*Exercise details:*
Print each line exactly as it is given.

*Recorded data:*
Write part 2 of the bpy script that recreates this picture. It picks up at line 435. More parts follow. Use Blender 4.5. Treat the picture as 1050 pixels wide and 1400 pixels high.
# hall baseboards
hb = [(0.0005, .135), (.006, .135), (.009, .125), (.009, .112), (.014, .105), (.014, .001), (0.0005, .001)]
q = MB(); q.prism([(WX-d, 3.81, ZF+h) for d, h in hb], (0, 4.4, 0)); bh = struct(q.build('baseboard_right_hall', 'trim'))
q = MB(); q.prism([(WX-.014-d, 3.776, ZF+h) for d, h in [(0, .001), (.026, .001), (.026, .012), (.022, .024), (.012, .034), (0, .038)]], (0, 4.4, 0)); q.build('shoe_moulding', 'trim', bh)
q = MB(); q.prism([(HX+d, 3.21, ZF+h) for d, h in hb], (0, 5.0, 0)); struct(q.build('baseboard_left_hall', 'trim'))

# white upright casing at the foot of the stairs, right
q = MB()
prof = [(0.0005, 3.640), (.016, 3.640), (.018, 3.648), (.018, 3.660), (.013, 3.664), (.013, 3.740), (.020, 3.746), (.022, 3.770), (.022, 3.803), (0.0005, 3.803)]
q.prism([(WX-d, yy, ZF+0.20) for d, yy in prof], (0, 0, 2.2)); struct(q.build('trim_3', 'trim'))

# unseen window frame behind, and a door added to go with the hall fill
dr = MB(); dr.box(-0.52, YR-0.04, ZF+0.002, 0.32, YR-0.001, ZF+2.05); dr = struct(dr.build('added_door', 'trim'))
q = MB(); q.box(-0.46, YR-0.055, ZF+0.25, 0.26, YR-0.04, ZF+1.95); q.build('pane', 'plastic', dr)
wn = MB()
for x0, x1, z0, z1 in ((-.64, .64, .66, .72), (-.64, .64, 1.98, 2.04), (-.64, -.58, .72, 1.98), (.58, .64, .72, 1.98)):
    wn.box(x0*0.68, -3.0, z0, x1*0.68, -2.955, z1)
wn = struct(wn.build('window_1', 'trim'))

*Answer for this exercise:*
Write part 2 of the bpy script that recreates this picture. It picks up at line 435. More parts follow. Use Blender 4.5. Treat the picture as 1050 pixels wide and 1400 pixels high.
# hall baseboards
hb = [(0.0005, .135), (.006, .135), (.009, .125), (.009, .112), (.014, .105), (.014, .001), (0.0005, .001)]
q = MB(); q.prism([(WX-d, 3.81, ZF+h) for d, h in hb], (0, 4.4, 0)); bh = struct(q.build('baseboard_right_hall', 'trim'))
q = MB(); q.prism([(WX-.014-d, 3.776, ZF+h) for d, h in [(0, .001), (.026, .001), (.026, .012), (.022, .024), (.012, .034), (0, .038)]], (0, 4.4, 0)); q.build('shoe_moulding', 'trim', bh)
q = MB(); q.prism([(HX+d, 3.21, ZF+h) for d, h in hb], (0, 5.0, 0)); struct(q.build('baseboard_left_hall', 'trim'))

# white upright casing at the foot of the stairs, right
q = MB()
prof = [(0.0005, 3.640), (.016, 3.640), (.018, 3.648), (.018, 3.660), (.013, 3.664), (.013, 3.740), (.020, 3.746), (.022, 3.770), (.022, 3.803), (0.0005, 3.803)]
q.prism([(WX-d, yy, ZF+0.20) for d, yy in prof], (0, 0, 2.2)); struct(q.build('trim_3', 'trim'))

# unseen window frame behind, and a door added to go with the hall fill
dr = MB(); dr.box(-0.52, YR-0.04, ZF+0.002, 0.32, YR-0.001, ZF+2.05); dr = struct(dr.build('added_door', 'trim'))
q = MB(); q.box(-0.46, YR-0.055, ZF+0.25, 0.26, YR-0.04, ZF+1.95); q.build('pane', 'plastic', dr)
wn = MB()
for x0, x1, z0, z1 in ((-.64, .64, .66, .72), (-.64, .64, 1.98, 2.04), (-.64, -.58, .72, 1.98), (.58, .64, .72, 1.98)):
    wn.box(x0*0.68, -3.0, z0, x1*0.68, -2.955, z1)
wn = struct(wn.build('window_1', 'trim'))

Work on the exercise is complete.